Günümüzde bir çoğu yağışlar dış hava etkenlerinin
yaratmış olduğu etki ile tahrip olan kuş evleri,
serçe saraylar ilgisizlik ve biriken gübrelerin
temizlenmeme bakımsızlık gibi nedenlerle su giderlerinin
tıkanması sonucu çatlamalarla kırılma ve dökülmelerle
karşı karşıya kalıyorlar.
Bazılarında
ise içinde zamanla oluşan bitki köklerinin genişleyip
uzamasıyla bulunduğu yeri çatlatarak tahrip olmasına
neden oluyor. Örnek olarak 2015 yılına dek gelebilen
ve Tahtakale'de bulunan Şeyh Davut Hanın duvarında
ki kuş evi sayılabilir.
Yıllar önce ahşap malzeme kullanılarak yapılanlar
kuş saraylarının izlerine ise günümüzde ne yazık
ki hiç rastlanmıyor.
Üzerlerinde kuş evi ve sarayları barındıran mimari
eserler
İstanbul: Süleymaniye, Bali Paşa, Yeni
Cami, Nuruosmaniye, Fatih, Laleli, Üsküdar, Ayazma,
Selimiye camileri, B. Çekmece Sokulu Mehmet Paşa
Köprüsü, Kara Mustafa Paşa, Amcazade Hüseyin Paşa,
Seyyid Hasan Paşa, Feyzullah Efendi Medreseleri,
Ragıp Paşa, Amcazade Hüseyin Paşa, I. Mahmut,
Şebsefa Hatun, Şah Sultan Sıbyan Mektepleri, I.

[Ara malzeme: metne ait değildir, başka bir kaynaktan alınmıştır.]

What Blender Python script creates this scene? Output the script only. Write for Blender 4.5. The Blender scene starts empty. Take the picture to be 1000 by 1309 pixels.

Mahmut kütüphanesi, 3. Mustafa Türbesi, Büyük
Yeni han, Çukurçeşme Hanı, Hasan Paşa Hanı, Eski
darpane, Taksim Maskemi, Balat Ahrida Sinegogu,
Yahudi Gasilanesi. Tokat ve Antakya da Ulu Cami,
Niğde Kığılı Camisi, Amasya Sultan Beyazıt camisi,
Doğu Beyazıt İshak Paşa Sarayı Camisi, Hayrabolu
Çorumi Mustafa Efendi Camisi, Nevşehir Damat İbrahim
Paşa Kütüphanesi, Merzifon Kara Mustafa paşa Hanı,
Zile Çarşı Hamamı, Kayseri Seyh Çeşmesi.